Dinleyicilerin çoğunluğu bu kadar samimi ve bu kadar esprili bir Tadao Ando beklemiyordu. Projelerini anlatım biçimi de daha çok sahip olduğu prensipleri, koruduğu ve yaşatmaya çalıştığı değerleri anlatmak için birer araç gibiydi. Yaşama, insana, belleğe ve en önemlisi de doğaya öncelik veren değerlerdi bunlar. Kobe depreminden sonra yeniden yapılanmanın başına getirilen Ando, mimarların çok büyük sorumluluk taşıması gerektiğini hatırlattı. İstanbul’da ise camilerin ve sarayların mekansal kültür olarak ne kadar zengin olduğuna değinen mimar, artık bu kadar zengin mekanları bulmanın zor olduğunu söyledi. Ando, Amerika’da yaptığı bir projede, bölgenin kültürel zenginliğinin olmadığını ve bunun parametre olarak bir eksiklik olduğunu söyleyince, dinleyicilerden büyük bir alkış aldı. Ando’nun bu yorumuyla beraber, Anti-Amerikanizm duygularının hakim olduğu sunumlara böylece biri daha eklenmiş oldu.
Sunumuna genç mimarların asla ideallerinden vazgeçmemeleri gerektiğini söyleyerek son veren Ando, yüzlerce insan için ünlü mimar sıfatından büyük usta sıfatına geçiş yaptı.

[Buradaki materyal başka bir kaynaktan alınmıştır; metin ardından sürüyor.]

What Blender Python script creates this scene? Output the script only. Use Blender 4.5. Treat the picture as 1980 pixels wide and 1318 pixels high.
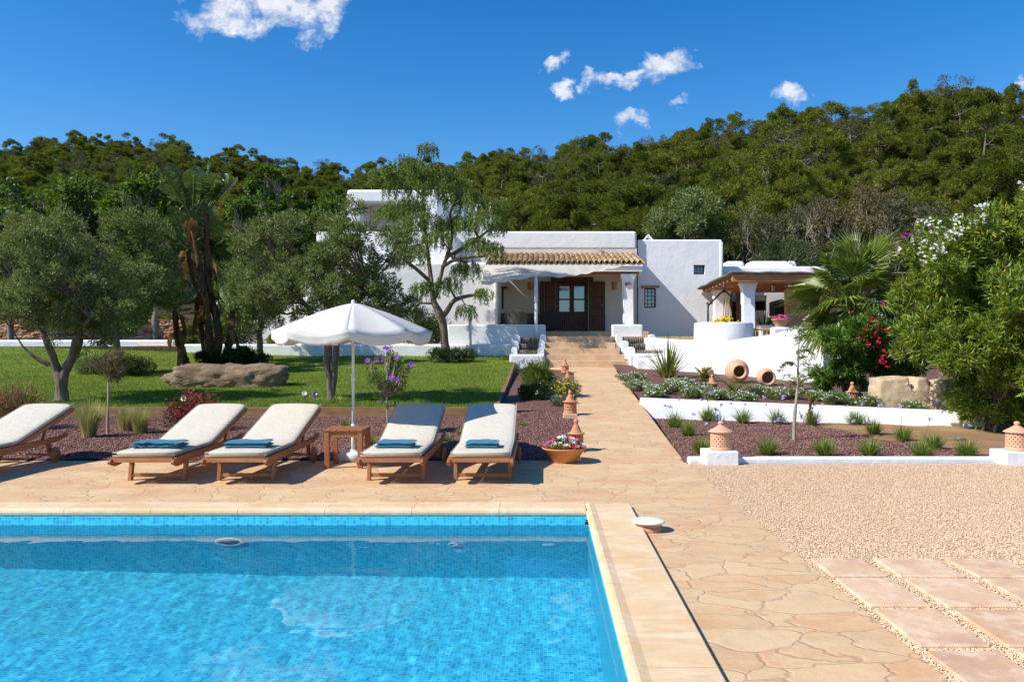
import bpy, math, random
import numpy as np
from mathutils import Vector, Matrix, Euler, noise

for o in list(bpy.data.objects): bpy.data.objects.remove(o)
SC = bpy.context.scene; COL = SC.collection
PI = math.pi; R = math.radians

# ------------------------------------------------------------------ camera
cam = bpy.data.objects.new("camera", bpy.data.cameras.new("camera")); COL.objects.link(cam); SC.camera = cam
cam.location = (0, 0, 1.5); cam.rotation_euler = (PI/2, 0, 0)
cam.data.lens = 28; cam.data.sensor_width = 36
cam.data.shift_x = -60/1980; cam.data.shift_y = 6/1980
cam.data.clip_start = .1; cam.data.clip_end = 5000

# ------------------------------------------------------------------ sun, sky, exposure
SUN = Vector((1.0, .42, -1.0))            # the way the light travels
sl = bpy.data.lights.new("sun", "SUN"); sl.energy = 4.4; sl.angle = R(.5); sl.color = (1, .95, .87)
sl.cycles.is_caustics_light = True
so = bpy.data.objects.new("sun", sl); COL.objects.link(so)
so.rotation_euler = SUN.to_track_quat('-Z', 'Y').to_euler(); so.location = (-30, -10, 40)
W = bpy.data.worlds.new("World"); SC.world = W; W.use_nodes = True
wt = W.node_tree; WN = wt.nodes; WL = wt.links
sky = WN.new("ShaderNodeTexSky"); sky.sky_type = 'NISHITA'; sky.sun_disc = False
sky.sun_elevation = math.asin(-SUN.normalized().z); sky.sun_rotation = math.atan2(-SUN.x, -SUN.y) % (2*PI)
sky.air_density = 1.0; sky.dust_density = .2; sky.ozone_density = 3.0
bg = WN["Background"]; bg.inputs[1].default_value = .115
SC.view_settings.view_transform = 'Standard'; SC.view_settings.look = 'None'
SC.view_settings.exposure = .50; SC.view_settings.gamma = 1
SC.cycles.use_denoising = True
SC.cycles.max_bounces = 8; SC.cycles.transparent_max_bounces = 12; SC.cycles.diffuse_bounces = 3
SC.cycles.glossy_bounces = 3; SC.cycles.transmission_bounces = 6
SC.cycles.caustics_reflective = False; SC.cycles.sample_clamp_indirect = 6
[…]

Tadao Ando’dan hemen sonra ise Charles Correa aynı salonda sunumuna başladı. Kongrenin temasına paralel olarak şehirler hakkında konuşmak istediğini, bu ortamı kendi projelerini anlattığı bir platform olarak görmediğini belirtti. Bu aslında bu kongreyi kendi projeleri için bir ortam olarak gören diğer mimarlara yönelik bir eleştiriydi. Katılımın bu kadar yoğun olduğu bir kongrede, özellikle ana konuşmacıların elinde kentlere dair hayati ve önemli konulara değinme şansı varken, bir çoğu kendi projelerinden bahsetmeyi tercih etti.
Correa ayrıca şehirlerin demokratik olması gerektiğini savundu. Demokratik şehir kavramının da en başta herkese açık şehir olması gerektiğini belirtti. Göç olgusunun altını çizen Charles Correa mimarların göç sorununu konut eksenli yorumlayarak eksik bir yorum yaptığını aslında göçün temel sebebinin ekonomik olduğunu söyledi.
Kongrenin son günü olan bugün ise Shigeru Ban ve Robert Venturi’nin paralel sunumlarıyla başladı. Shigeru Ban da kendi projelerini anlatırken malzeme, konstrüksiyon ve fiziki koşullara adaptasyon gibi konulara değindi. Sunumunun ilk bölümünde özellikle mimaride transparanlık, açıklık ve iç-dış ilişkisine değinen Ban, batılı transparanlık anlayışının doğulu anlayıştan farklı olduğunu söyledi ve örnek olarak kendi projesi Open house ile Farnsworth Evini kıyasladı. Doğu kültürüne göre açık ev kavramının, tamamen doğaya açılabilen ev olduğunu belirten Shigeru Ban, ikinci bölümde ise doğal afetler ve deprem için yaptığı geçiçi konutlara yer verdi. Kaynarca’daki tecrübesinden de bahseden mimar, bütün sunumu boyunca farklı malzemelerin ve konstrüksiyonların fazla maliyetli olmadan da çözülebileceğini çok iyi kanıtlamış oldu.